Ministro Cezar Peluso: contra o "clamor popular"
O voto decisivo foi dado pelo recém-empossado ministro Luiz Fux. A melhor declaração de voto, contudo, ficou com o presidente da Casa, ministro Cezar Peluso: “o tribunal que atende aos anseios do povo, ao arrepio da Constituição, não é um tribunal no qual o povo pode confiar”. Já a Ordem dos Advogados do Brasil (OAB) rendeu-se à demagogia do “clamor popular”: segundo o presidente do Conselho Federal da Ordem, Ophir Cavalcanti, “a decisão do Supremo Tribunal Federal proferida com o voto do ministro Luiz Fux [..] frustra a sociedade que, por meio de lei de iniciativa popular, referendada pelo TSE, apontou um novo caminho para a seleção de candidatos a cargos eletivos fundado no critério da moralidade e da ética, exigindo como requisito de elegibilidade a não condenação judicial por órgão colegiado”.

A Lei da Ficha Limpa teve origem numa iniciativa popular contra políticos corruptos. No fundo, o raciocínio é que, já que o povo não sabe votar e coloca no poder gente desse naipe, o jeito é impedir os corruptos de se candidatar. A proposta recolheu 1,2 milhão de assinaturas e, em tempo recorde, foi aprovada na Câmara, no Senado e sancionada pelo presidente da República. O problema é que a iniciativa foi tão açodada que criaram um monstrengo jurídico. A versão inicial, feita sob medida para atender à sanha neoudenista da classe média, previa que qualquer pessoa condenada em primeira instância (!) estaria impedida de se candidatar a cargos eletivos. O projeto foi retificado no Congresso, mas ainda assim ficaram falhas clamorosas, como essa que o STF apontou para derrubar a vigência da lei em 2010. Sem contar que há dúvidas sobre a própria constitucionalidade da lei, já que a Carta Magna prevê que “ninguém será julgado culpado até o trânsito em julgado da sentença condenatória” (Art. 5º, inciso LVII). Ora, se ninguém pode ser considerado culpado até ser julgado em última instância, como seria possível punir o réu antes disso?

Dá a impressão de que a Lei da Ficha Limpa foi a maneira com que o Legislativo, incomodado com o ativismo legiferante que o Judiciário tem demonstrado nos últimos tempos, principalmente em matéria eleitoral, tentou dar o troco aos magistrados. Meteu o pé pelas mãos. De qualquer forma, se a Justiça no Brasil não fosse tão morosa e burocrática, não seria necessário inventar leis específicas para impedir que corruptos se candidatassem, como o Ficha Limpa. Se os políticos corruptos já tivessem sido julgados e condenados, não poderiam aspirar a ser representantes do povo.
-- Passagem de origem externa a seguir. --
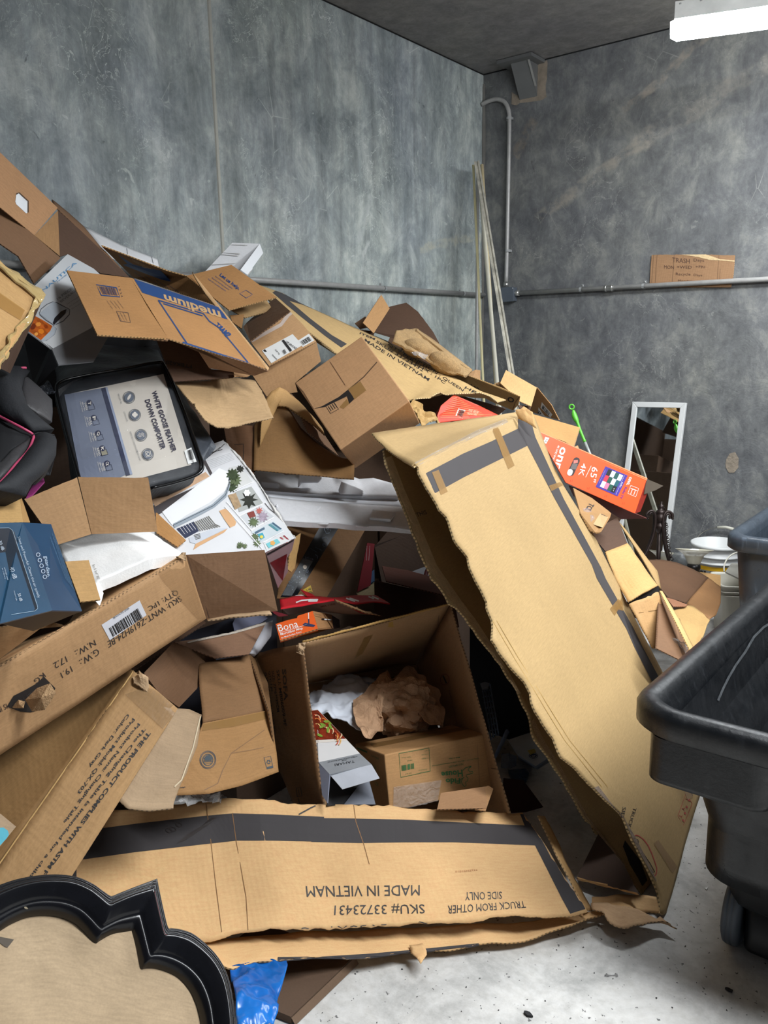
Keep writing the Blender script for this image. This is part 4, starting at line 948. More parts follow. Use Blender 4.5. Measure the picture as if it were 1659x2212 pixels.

Eles queriam acabar com a corrupção...
É ruim para a democracia brasileira que personagens como Paulo Maluf, Jader Barbalho e Anthony Garotinho, entre outros, estejam impunemente ocupando cadeiras no Congresso Nacional. Mas é muito pior aceitar que, em nome da “moralidade pública”, o Estado Democrático de Direito seja conspurcado. Afinal - sempre é bom lembrar - o discurso moralista contra a corrupção dos políticos, digno de um Catão e um Savonarola, foi uma das justificativas para o golpe cívico-militar de 1º de abril de 1964.